South African Airways (SA, Johannesburg O.R. Tambo) has outlined a plan in which renegotiated contracts could help it to cumulatively save ZAR1.8 billion rand (USD122 million), IOL News has reported.

South African Airways has been reviewing its contracts, SAA spokesperson Tlali Tlali revealed on November 18, explaining that some existing agreements had not allowed for maximum value and benefit.

A contract with one of the global distribution systems had already been renegotiated with resulting savings, he said, while SAA Technical had saved ZAR11 million (USD746,000) on another agreement when South Africa's biggest union, the National Union of Metalworkers, intervened on an inflated warehousing contract with logistics giant KWE.

“There are few others that are being renegotiated and are awaiting approvals. All these contracts that are being renegotiated have a contract value of just under ZAR1 billion [USD68 million],” the spokesman explained.

Tlali said that SAA was also undergoing a request for proposal (RFP) tender process for other contracts with a value of around ZAR800 million (USD54.3 million) over 12 months. This includes fuel supply, which SAA interim chief operations officer Deon Fredericks recently revealed absorbed 24% of its turnover. An RFP for ground handling for international and regional operations also recently closed with significant savings, according to Tlali.

A report by Ernst and Young in 2015 showed that 28 out of 48 contracts across South African Airways as well as subsidiaries Air Chefs, SAA Technical, and the low-cost carrier Mango Airlines (JE, Johannesburg O.R. Tambo) had been poorly negotiated.

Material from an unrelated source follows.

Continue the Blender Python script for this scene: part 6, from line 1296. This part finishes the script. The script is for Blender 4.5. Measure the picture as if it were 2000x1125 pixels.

SAA faces an inquiry by a regulator over a plan to privatise it. Officials from the carrier will be summoned to a meeting with the Air Services Licensing Council (ASLC) in December to discuss details of talks with possible future equity partners, Bloomberg reported.

Mike Mabasa, chairman of the ASLC, said that, in particular, SAA should give assurances that any deal will not violate foreign-ownership laws, which state that the country's airlines must be at least 75% owned by South Africans to operate a domestic service.

South African Airways is widely reported to have lost in excess of ZAR28 billion (USD1.9 billion) over the last 13 years. On November 16, South African Express (EXY, Johannesburg O.R. Tambo) reported a net loss of ZAR590 million (USD40 million) for the financial year ending March 2019 and more than ZAR2 billion (USD135 million) for the last three years. However, South Africa's auditor-general blasted the financial statements saying they cast doubt on the SAA subsidiary's ability to continue as a going concern.

In state-owned regional carrier's financial statements presented for the last three years, South Africa's auditor-general, Kimi Makwetu, criticised the accounts saying that documents on procurement and other transactions were missing.

Among the irregularities raised by the auditor general are a deferred tax asset of ZAR499 million (USD33.93 million) given that the company is not a going concern and a Transnet loan of ZAR222 million (USD15.1 million) that has been deemed irregular in terms of Section 45 of the Companies Act.

The auditor-general also disclaimed every material line item on the airline's balance sheet as well as the directors' going concern assessment.

“This situation indicates that material uncertainties exist that may cast significant doubt on the entity's ability to continue as a going concern,” Makwetu wrote.

The statements will now be tabled before parliamentary committees.